*Information shown*.
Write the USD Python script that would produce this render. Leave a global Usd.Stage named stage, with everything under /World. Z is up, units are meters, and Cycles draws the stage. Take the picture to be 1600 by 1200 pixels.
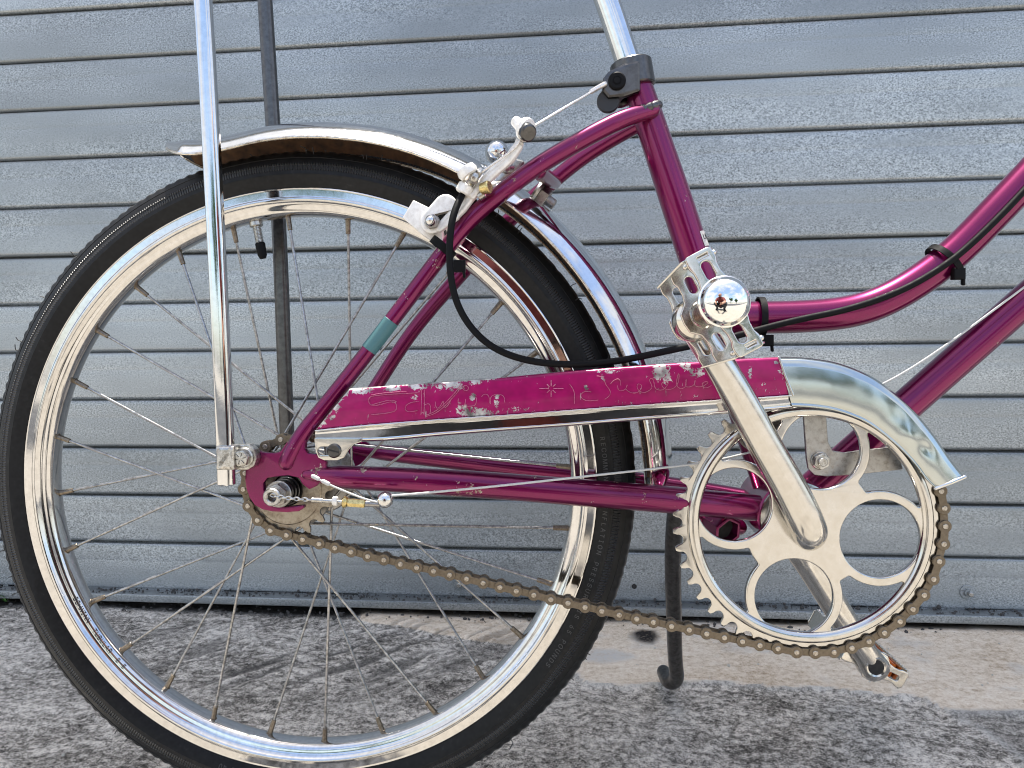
import math, numpy as np, trimesh, usdkit, meshkit
from pxr import Usd, UsdGeom, UsdLux, UsdShade, Gf, Sdf, Vt
from shapely.geometry import Polygon, Point, LineString, box as sbox
from shapely.ops import unary_union
import mapbox_earcut as earcut

stage = Usd.Stage.CreateInMemory()
UsdGeom.SetStageUpAxis(stage, UsdGeom.Tokens.z); UsdGeom.SetStageMetersPerUnit(stage, 1.0)
world = UsdGeom.Xform.Define(stage, '/World'); stage.SetDefaultPrim(world.GetPrim())
rng = np.random.RandomState(7)

# ------------------------------------------------------------------ camera
CAM_H, FPX = 0.3626, 1202.0
yaw, pitch, roll = math.radians(6.1023), math.radians(2.5488), math.radians(-0.5628)
_r = np.array([math.cos(yaw), math.sin(yaw), 0.]); _f = np.array([-math.sin(yaw), math.cos(yaw), 0.]); _u = np.array([0, 0, 1.])
CF = _f*math.cos(pitch) - _u*math.sin(pitch); _u2 = _u*math.cos(pitch) + _f*math.sin(pitch)
CR = _r*math.cos(roll) + _u2*math.sin(roll); CU = _u2*math.cos(roll) - _r*math.sin(roll)
CAM = np.array([0, 0, CAM_H])
EXPOSURE = 1.94
cam = UsdGeom.Camera.Define(stage, '/World/camera')
m = Gf.Matrix4d(*CR, 0, *CU, 0, *(-CF), 0, *CAM, 1)
cam.AddTransformOp().Set(m)
cam.CreateHorizontalApertureAttr(36.0); cam.CreateVerticalApertureAttr(27.0); cam.CreateFocalLengthAttr(36.0*FPX/1600)
cam.CreateClippingRangeAttr(Gf.Vec2f(0.01, 500)); cam.CreateExposureAttr(EXPOSURE)
cam.CreateFStopAttr(0.0)

# ------------------------------------------------------------------ sky and sun (a high sun just behind the shop: the shutter and the strip of ground before it lie in shade)
SUN_EL, SUN_AZ = math.radians(80.8), math.radians(-18)       # azimuth = atan2(x, y)
sun_dir = np.array([math.sin(SUN_AZ)*math.cos(SUN_EL), math.cos(SUN_AZ)*math.cos(SUN_EL), math.sin(SUN_EL)])
sky_mat = usdkit.material(stage, '/World/Looks/sky', {
    "sky": ("sky_texture", {"sky_type": "single_scattering", "sun_disc": False, "sun_elevation": SUN_EL, "sun_rotation": SUN_AZ, "aerosol_density": 2.2}),
    "tc": ("texture_coordinate", {}),
    "map": ("mapping", {"scale": (1.0, 1.0, 2.2)}),
    "n": ("noise_texture", {"scale": 2.3, "detail": 7.0, "roughness": 0.58, "distortion": 0.25}),
    "ramp": ("rgb_ramp", {"ramp": [(0.0, (0, 0, 0)), (0.44, (0, 0, 0)), (0.60, (0.85, 0.85, 0.85)), (1.0, (1, 1, 1))]}),
    "cloud": ("mix", {"mix_type": "mix", "color2": (3.4, 3.35, 3.3)}),
    "bg": ("background_shader", {"strength": 0.10}),
}, [("tc.generated", "map.vector"), ("map.vector", "n.vector"), ("n.fac", "ramp.fac"), ("ramp.color", "cloud.fac"),
    ("sky.color", "cloud.color1"), ("cloud.color", "bg.color")], surface="bg.background")
dome = UsdLux.DomeLight.Define(stage, '/World/sky')
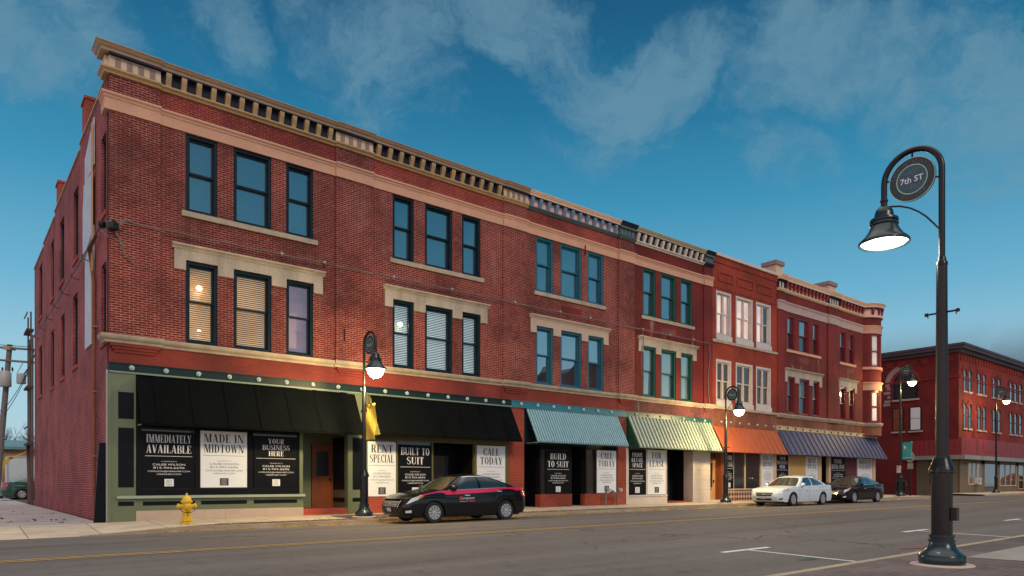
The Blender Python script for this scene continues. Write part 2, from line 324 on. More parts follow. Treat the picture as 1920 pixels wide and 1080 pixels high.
# ------------------------------------------------------------------ mesh helpers
ROOT = {}
class MB:
    def __init__(s): s.v = []; s.f = []; s.m = []; s.cur = 0
    def add(s, vs, fs):
        o = len(s.v); s.v += [tuple(q) for q in vs]
        for f in fs: s.f.append(tuple(i+o for i in f)); s.m.append(s.cur)
        return s
    def box(s, x0, x1, y0, y1, z0, z1):
        if x0 > x1: x0, x1 = x1, x0
        if y0 > y1: y0, y1 = y1, y0
        if z0 > z1: z0, z1 = z1, z0
        return s.add([(x0,y0,z0),(x1,y0,z0),(x1,y1,z0),(x0,y1,z0),(x0,y0,z1),(x1,y0,z1),(x1,y1,z1),(x0,y1,z1)],
              [(0,3,2,1),(4,5,6,7),(0,1,5,4),(1,2,6,5),(2,3,7,6),(3,0,4,7)])
    def hexa(s, bot, top):
        return s.add(list(bot)+list(top), [(3,2,1,0),(4,5,6,7),(0,1,5,4),(1,2,6,5),(2,3,7,6),(3,0,4,7)])
    def prism(s, pts0, pts1):
        n = len(pts0)
        return s.add(list(pts0)+list(pts1), [tuple(range(n-1,-1,-1)), tuple(range(n, 2*n))]+[(i,(i+1)%n,n+(i+1)%n,n+i) for i in range(n)])
    def lathe(s, prof, c=(0,0,0), n=24, axis='Z', cap=True):
        vs = []; fs = []
        for r, h in prof:
            for k in range(n):
                a = 2*PI*k/n; x, y = r*math.cos(a), r*math.sin(a)
                if axis == 'Z': vs.append((c[0]+x, c[1]+y, c[2]+h))
                elif axis == 'Y': vs.append((c[0]+x, c[1]+h, c[2]-y))
                else: vs.append((c[0]+h, c[1]+x, c[2]+y))
        for i in range(len(prof)-1):
            for k in range(n): fs.append((i*n+k, i*n+(k+1)%n, (i+1)*n+(k+1)%n, (i+1)*n+k))
        if cap: fs.append(tuple(range(n-1,-1,-1))); b = (len(prof)-1)*n; fs.append(tuple(range(b, b+n)))
        return s.add(vs, fs)
    def tube(s, path, r, n=8, r1=None):
        P = [Vector(p) for p in path]; N = len(P); vs = []; fs = []
        prev = None
        for i, p in enumerate(P):
            d = (P[min(i+1,N-1)]-P[max(i-1,0)]).normalized()
            up = prev if prev is not None else (Vector((0,0,1)) if abs(d.z) < .9 else Vector((1,0,0)))
            a = d.cross(up); a = a.normalized() if a.length > 1e-5 else d.orthogonal().normalized(); b = a.cross(d).normalized(); prev = b
            rr = r if r1 is None else r+(r1-r)*i/(N-1)
            for k in range(n):
                t = 2*PI*k/n; vs.append(p+a*rr*math.cos(t)+b*rr*math.sin(t))
        for i in range(N-1):
            for k in range(n): fs.append((i*n+k, i*n+(k+1)%n, (i+1)*n+(k+1)%n, (i+1)*n+k))
        fs.append(tuple(range(n-1,-1,-1))); fs.append(tuple(range((N-1)*n, N*n)))
        return s.add(vs, fs)
    def grid(s, fn, nu, nv, u0=0, u1=1, v0=0, v1=1):
        vs = [fn(u0+(u1-u0)*i/nu, v0+(v1-v0)*j/nv) for i in range(nu+1) for j in range(nv+1)]
        return s.add(vs, [(i*(nv+1)+j, (i+1)*(nv+1)+j, (i+1)*(nv+1)+j+1, i*(nv+1)+j+1) for i in range(nu) for j in range(nv)])
    def build(s, name, mat, parent=None, smooth=False, loc=None):
        L = Vector(loc) if loc is not None else (ROOT.get(parent.name, Vector((0,0,0))) if parent else Vector((0,0,0)))
        me = bpy.data.meshes.new(name)
        me.from_pydata([(a-L.x, b-L.y, c-L.z) for a, b, c in s.v], [], s.f)
        for q in (mat if isinstance(mat, (list, tuple)) else [mat]): me.materials.append(M(q))
        for p, i in zip(me.polygons, s.m): p.material_index = i; p.use_smooth = smooth
        me.update()
        o = bpy.data.objects.new(name, me); C.collection.objects.link(o)
        if parent: o.parent = parent; ROOT[o.name] = L
        elif loc is not None: o.location = L; ROOT[o.name] = L
        if smooth:
            import bmesh
            bm = bmesh.new(); bm.from_mesh(me); bmesh.ops.recalc_face_normals(bm, faces=bm.faces)
            for e in bm.edges:
                if len(e.link_faces) == 2 and e.calc_face_angle(0) > .7: e.smooth = False
            bm.to_mesh(me); bm.free()
        return o
def tag(o, label=None, cat=None, group=None, kind=None):
    if label: o['label'] = label
    if cat: o['category'] = cat
    if group: o['group'] = group
    if kind: o['kind'] = kind
    return o
def thing(name, loc, label, cat, group=None):
    o = bpy.data.objects.new(name, None); C.collection.objects.link(o); o.location = loc; o.empty_display_size = .2
    ROOT[o.name] = Vector(loc); return tag(o, label, cat, group)
def structure(name, mb, mat, smooth=False):
    return tag(mb.build(name, mat, smooth=smooth), kind='structure')
def copy_tree(o, parent=None):
    c = o.copy(); C.collection.objects.link(c)
    if parent: c.parent = parent
    for ch in o.children: copy_tree(ch, c)
    return c

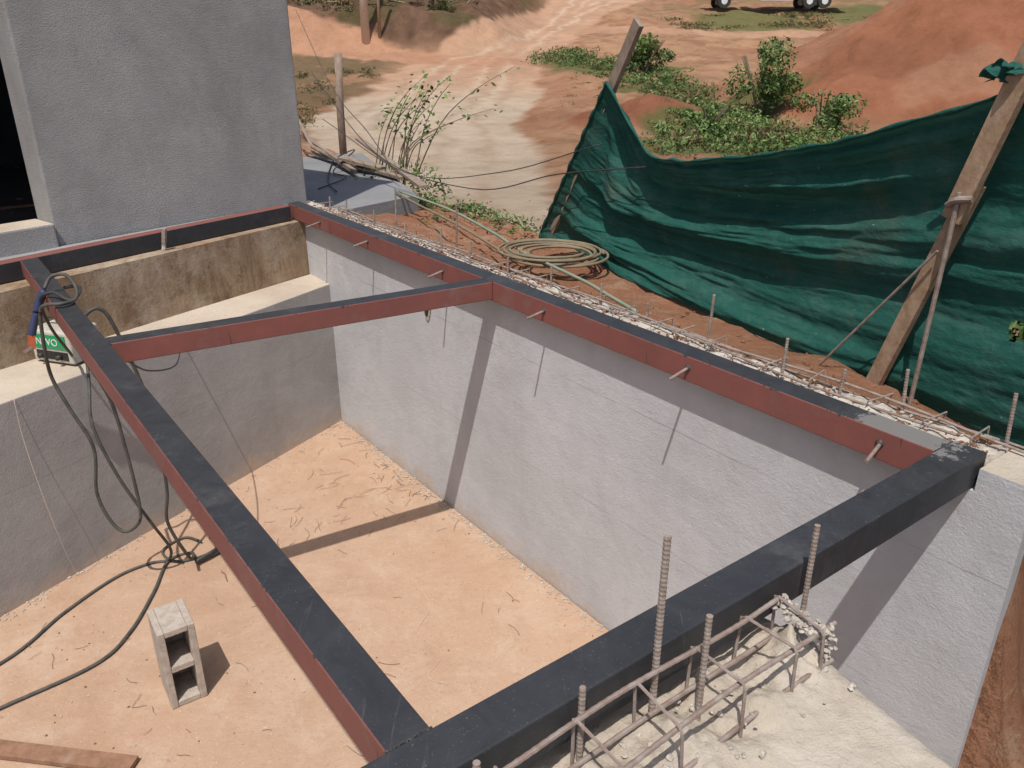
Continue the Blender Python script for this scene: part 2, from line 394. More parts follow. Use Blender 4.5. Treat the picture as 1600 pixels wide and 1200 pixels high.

*Your instructions*. Pictures do not belong in the copy. Repeat only the lines from the top of the records through the line containing "import mapbox_earcut as earcut".

*Written answer*.
Write the USD Python script that would produce this render. Leave a global Usd.Stage named stage, with everything under /World. Z is up, units are meters, and Cycles draws the stage. Take the picture to be 1600 by 1200 pixels.
import math, numpy as np, trimesh, usdkit, meshkit
from pxr import Usd, UsdGeom, UsdLux, UsdShade, Gf, Sdf, Vt
from shapely.geometry import Polygon, Point, LineString, box as sbox
from shapely.ops import unary_union
import mapbox_earcut as earcut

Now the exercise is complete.